Yo sólo creía que dentro de mi vocación de niño eterno podía ahora jugar con los juguetes que nunca tuve. Pasar tiempo con Gil armando y desarmando Legos o iniciando batallas eternas entre caballeros medievales y fieros piratas aliados con indios temerarios de Playmobil; navegar en el piso con el barco que siempre soñé.

Por una mera satisfacción egoísta que me da el placer de dejar que el tiempo pase armando historias fantásticas con ese niño que se parece tanto a mí.

Si además me reparo. Qué mejor.

martes, 4 de abril de 2017

de un malintencionado pensamiento



Después de la discusión piensas: debí decirle esto y aquello, también esto otro. Pero por qué no se me ocurrió revirarle con eso.

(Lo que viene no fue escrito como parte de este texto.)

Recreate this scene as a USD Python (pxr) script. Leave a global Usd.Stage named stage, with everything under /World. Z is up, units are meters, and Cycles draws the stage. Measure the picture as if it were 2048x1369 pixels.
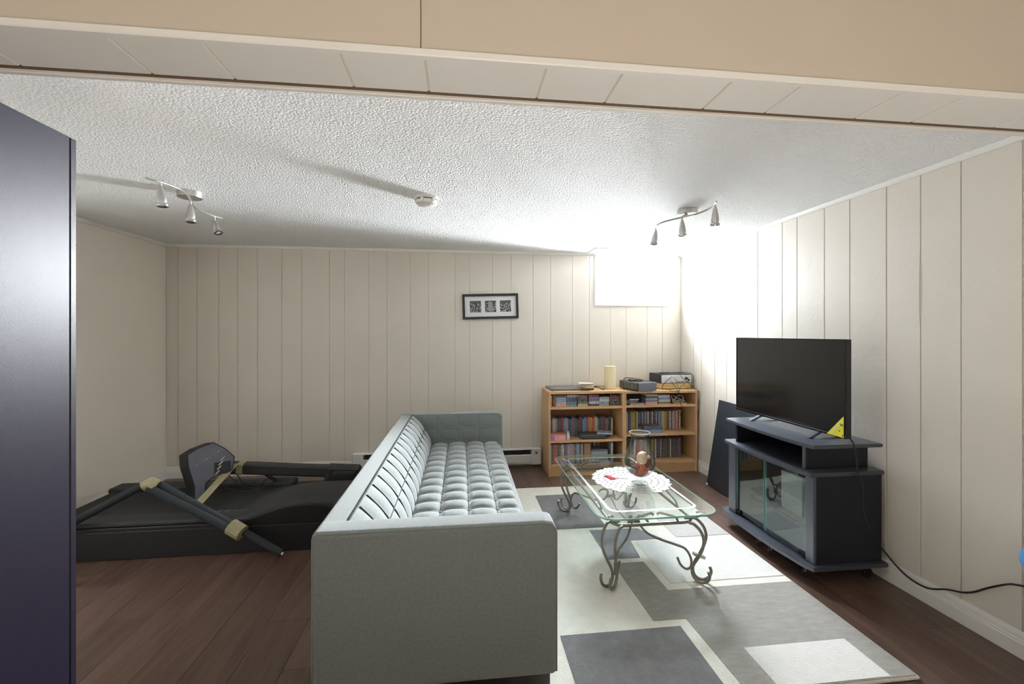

Pero ¿para qué? Qué más da que lo hubiéramos dicho o que se nos haya escondido en la mente (quizá para mejor). Ganar la discusión, vencer en la partida, sentir que l@ derrotamos, que tuvimos la razón.

No vale la pena regresar a esas batallas. Porque aun con toda nuestra mezquindad creemos que es mejor dejar que esos estúpidos remordimientos ganadores se esfumen y dejar que esa situación se instale en el pasado y se cubra con un manto férreo y opaco. No quieres que tampoco ella lo descubra pero no sabes si ella desea lo mismo, cruzas los dedos para que así sea.

Sí se cubrió con una manta, pero es una manta translúcida que sin mucho esfuerzo de tu parte te muestra que ella estaba equivocada (eso te sigue pareciendo) y que tú tenías la razón, pero que además fuiste “bueno” y no le reprochaste lo que “debiste” reprocharle.

Pero quizá sea peor que no hayas recordado aquello y no lo hayas dicho en el momento en que debió salir, que debió medirse a su reclamo, dar la batalla que tenía que dar y morir matando al hacerlo. Debía estar afuera, ser conocido por ambos y no quedarse a pudrirte los pensamientos con su inmundo aroma de revancha.

Debió ser discutido, ser razonado, gritado quizá (te conoces), escuchado; jugar su papel en la historia y quedar fuera de combate, sin mayor poder que el que le da el necio, pero para suerte tuya ese no es uno de tus defectos, ¿o era una cualidad?


¿Cómo se mata un pensamiento que no murió de causas naturales?